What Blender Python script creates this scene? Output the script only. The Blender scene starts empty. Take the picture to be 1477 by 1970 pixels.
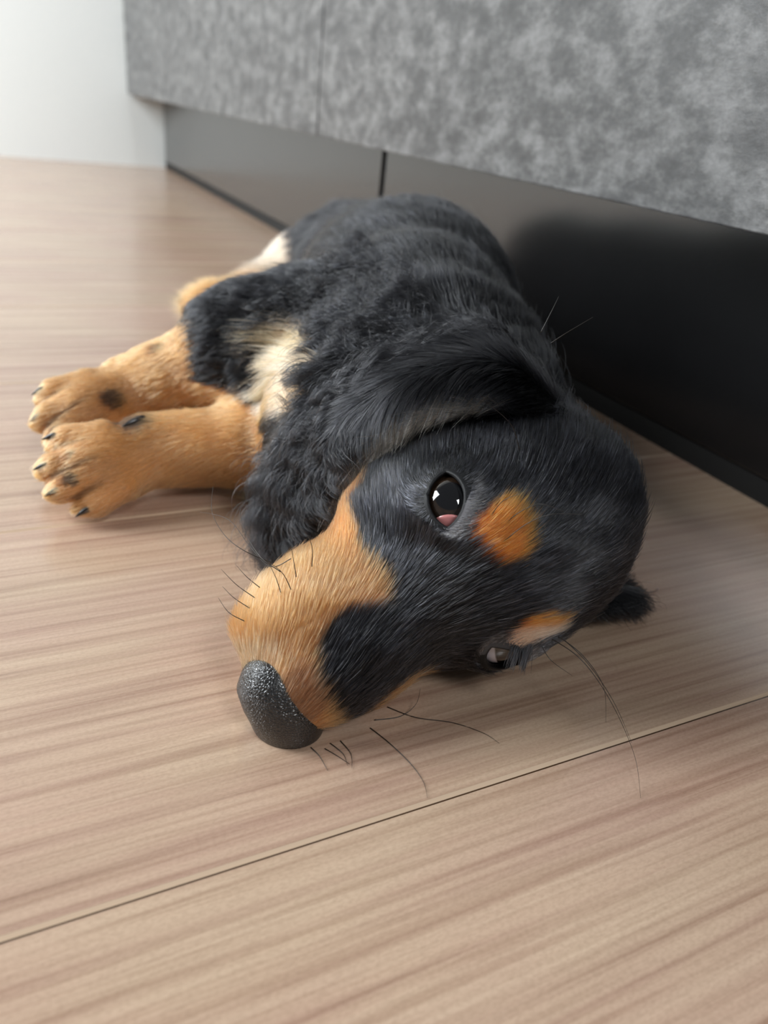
import bpy, bmesh, math, random
import numpy as np
from mathutils import Vector, Matrix

SC = bpy.context.scene
CM = 0.01                                   # the scene is worked out in centimetres

# ------------------------------------------------------------------ camera
RC = ((0.90075776, 0.11908791, -0.41767633),
      (-0.422091, 0.46663978, -0.77723002),
      (0.10234569, 0.87639339, 0.47059534))
cam_data = bpy.data.cameras.new('camera')
cam = bpy.data.objects.new('camera', cam_data)
SC.collection.objects.link(cam)
cam.matrix_world = Matrix.Translation((0, 0, .14)) @ Matrix(RC).to_4x4()
cam_data.sensor_fit = 'HORIZONTAL'
cam_data.sensor_width = 36
cam_data.lens = 36 * 1446.45 / 1477
cam_data.clip_start = .005
cam_data.clip_end = 50
cam_data.dof.use_dof = True
cam_data.dof.focus_distance = .192
cam_data.dof.aperture_fstop = 16
SC.camera = cam

# ------------------------------------------------------------------ view and light
SC.view_settings.view_transform = 'Standard'
SC.view_settings.look = 'None'
SC.view_settings.gamma = 1
SC.view_settings.exposure = 0.0
SC.view_settings.use_curve_mapping = False
SC.cycles.use_denoising = True
SC.cycles.max_bounces = 10
SC.cycles_curves.shape = 'RIBBONS'

world = bpy.data.worlds.new('room_daylight')
SC.world = world
world.use_nodes = True
wb = world.node_tree.nodes['Background']
wb.inputs['Color'].default_value = (.92, .96, 1.0, 1)
wb.inputs['Strength'].default_value = .15


def area(name, loc, target, sx, sy, power, color):
    l = bpy.data.lights.new(name, 'AREA')
    l.shape = 'RECTANGLE'; l.size = sx; l.size_y = sy
    l.energy = power; l.color = color
    o = bpy.data.objects.new(name, l)
    SC.collection.objects.link(o)
    o.location = loc
    o.rotation_euler = (Vector(target) - Vector(loc)).to_track_quat('-Z', 'Y').to_euler()
    return o


area('window_light', (-1.5, .95, 1.1), (.1, .7, .0), .8, 1.3, 50, (.91, .96, 1.0))
area('kitchen_window_light', (.35, -1.3, 1.7), (.1, .25, 0), .7, .55, 25, (.95, .98, 1.0))
area('wall_fill_light', (-1.25, 1.05, .9), (-.1, 1.572, .25), .5, 1.2, 17, (.91, .97, 1.0))  # added fill that brightens the back wall, not an actual window

# ------------------------------------------------------------------ helpers


def link(o, parent=None):
    SC.collection.objects.link(o)
    if parent is not None:
        o.parent = parent
        o.matrix_parent_inverse = Matrix.Translation(-Vector(parent.location))
    return o


def mesh_obj(name, verts, faces, mat, parent=None, smooth=True):
    me = bpy.data.meshes.new(name)
    me.from_pydata([tuple(v) for v in verts], [], [tuple(f) for f in faces])
    me.update()
    if smooth:
        me.shade_smooth()
    if mat:
        me.materials.append(mat)
    o = bpy.data.objects.new(name, me)
    return link(o, parent)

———

Stated task: Restate the data word for word from its first line through the line with "SC.cycles_curves.shape = 'RIBBONS'", leaving out any picture along the way.

Solved exercise:
What Blender Python script creates this scene? Output the script only. The Blender scene starts empty. Take the picture to be 1477 by 1970 pixels.
import bpy, bmesh, math, random
import numpy as np
from mathutils import Vector, Matrix

SC = bpy.context.scene
CM = 0.01                                   # the scene is worked out in centimetres

# ------------------------------------------------------------------ camera
RC = ((0.90075776, 0.11908791, -0.41767633),
      (-0.422091, 0.46663978, -0.77723002),
      (0.10234569, 0.87639339, 0.47059534))
cam_data = bpy.data.cameras.new('camera')
cam = bpy.data.objects.new('camera', cam_data)
SC.collection.objects.link(cam)
cam.matrix_world = Matrix.Translation((0, 0, .14)) @ Matrix(RC).to_4x4()
cam_data.sensor_fit = 'HORIZONTAL'
cam_data.sensor_width = 36
cam_data.lens = 36 * 1446.45 / 1477
cam_data.clip_start = .005
cam_data.clip_end = 50
cam_data.dof.use_dof = True
cam_data.dof.focus_distance = .192
cam_data.dof.aperture_fstop = 16
SC.camera = cam

# ------------------------------------------------------------------ view and light
SC.view_settings.view_transform = 'Standard'
SC.view_settings.look = 'None'
SC.view_settings.gamma = 1
SC.view_settings.exposure = 0.0
SC.view_settings.use_curve_mapping = False
SC.cycles.use_denoising = True
SC.cycles.max_bounces = 10
SC.cycles_curves.shape = 'RIBBONS'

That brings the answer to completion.